* _DATA SECTION_:
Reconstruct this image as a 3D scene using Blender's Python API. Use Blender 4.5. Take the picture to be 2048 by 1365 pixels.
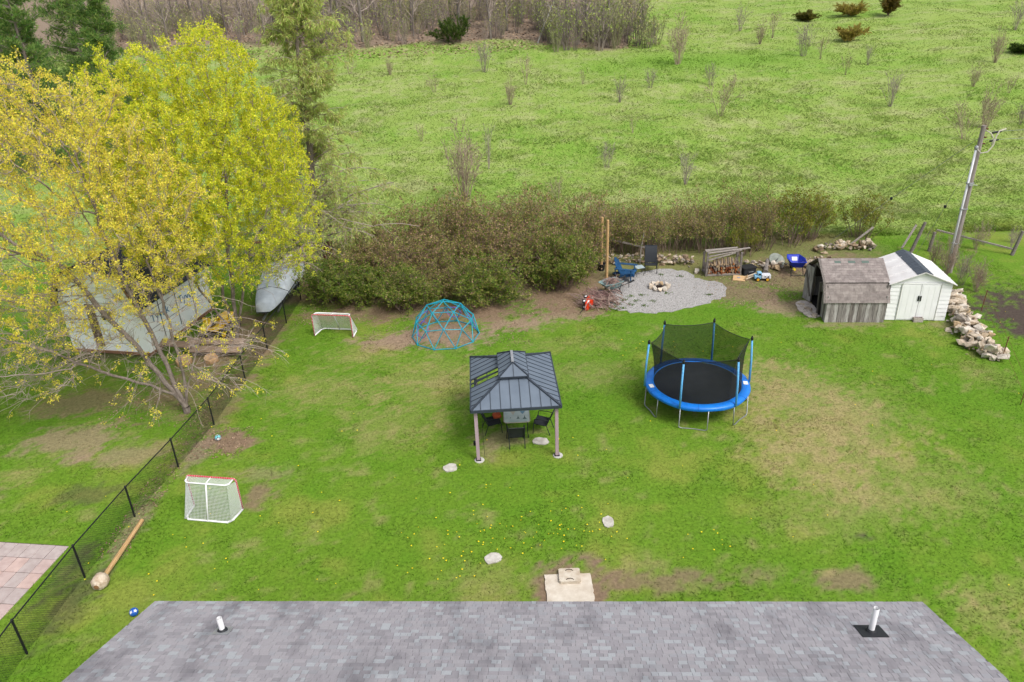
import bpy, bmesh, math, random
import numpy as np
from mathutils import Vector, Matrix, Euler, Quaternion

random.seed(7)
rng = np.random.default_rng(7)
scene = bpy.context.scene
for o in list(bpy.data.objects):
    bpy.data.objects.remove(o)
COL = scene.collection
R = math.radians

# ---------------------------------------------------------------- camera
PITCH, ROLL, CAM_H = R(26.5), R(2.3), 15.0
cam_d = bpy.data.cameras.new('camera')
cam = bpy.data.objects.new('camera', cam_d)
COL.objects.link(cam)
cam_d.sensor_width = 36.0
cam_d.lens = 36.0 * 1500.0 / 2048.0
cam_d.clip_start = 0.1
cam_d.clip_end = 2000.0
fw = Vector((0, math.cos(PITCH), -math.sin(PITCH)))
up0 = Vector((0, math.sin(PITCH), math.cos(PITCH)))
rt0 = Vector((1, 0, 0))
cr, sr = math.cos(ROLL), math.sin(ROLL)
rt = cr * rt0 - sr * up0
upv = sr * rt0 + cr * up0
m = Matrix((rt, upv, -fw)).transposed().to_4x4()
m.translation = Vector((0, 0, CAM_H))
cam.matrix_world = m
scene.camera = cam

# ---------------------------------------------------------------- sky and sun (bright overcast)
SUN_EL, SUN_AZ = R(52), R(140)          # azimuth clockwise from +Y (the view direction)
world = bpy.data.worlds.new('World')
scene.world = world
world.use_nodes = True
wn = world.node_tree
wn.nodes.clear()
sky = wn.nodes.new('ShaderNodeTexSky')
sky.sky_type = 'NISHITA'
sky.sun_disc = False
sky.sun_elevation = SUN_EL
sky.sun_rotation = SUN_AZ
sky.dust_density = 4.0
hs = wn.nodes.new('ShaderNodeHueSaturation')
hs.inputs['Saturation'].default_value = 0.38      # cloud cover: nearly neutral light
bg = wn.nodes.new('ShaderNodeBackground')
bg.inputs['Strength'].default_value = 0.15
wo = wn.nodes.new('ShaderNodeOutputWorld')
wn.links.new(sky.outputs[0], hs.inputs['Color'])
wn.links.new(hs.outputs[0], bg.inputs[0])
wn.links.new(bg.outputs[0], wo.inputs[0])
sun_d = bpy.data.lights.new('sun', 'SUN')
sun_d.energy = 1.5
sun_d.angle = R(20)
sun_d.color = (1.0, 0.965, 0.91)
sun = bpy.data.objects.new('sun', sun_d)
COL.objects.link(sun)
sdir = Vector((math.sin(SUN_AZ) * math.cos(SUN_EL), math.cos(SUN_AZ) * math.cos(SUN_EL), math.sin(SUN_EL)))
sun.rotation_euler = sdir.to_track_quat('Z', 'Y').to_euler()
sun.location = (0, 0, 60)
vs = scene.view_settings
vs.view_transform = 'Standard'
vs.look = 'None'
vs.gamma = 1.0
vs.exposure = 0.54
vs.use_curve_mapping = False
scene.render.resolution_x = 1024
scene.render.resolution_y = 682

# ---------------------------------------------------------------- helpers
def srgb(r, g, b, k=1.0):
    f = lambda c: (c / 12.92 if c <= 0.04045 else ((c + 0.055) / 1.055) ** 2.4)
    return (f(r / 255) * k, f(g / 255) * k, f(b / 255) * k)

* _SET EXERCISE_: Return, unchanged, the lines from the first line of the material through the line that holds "from mathutils import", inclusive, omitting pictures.

* _OUTPUT OF THE TASK_:
Reconstruct this image as a 3D scene using Blender's Python API. Use Blender 4.5. Take the picture to be 2048 by 1365 pixels.
import bpy, bmesh, math, random
import numpy as np
from mathutils import Vector, Matrix, Euler, Quaternion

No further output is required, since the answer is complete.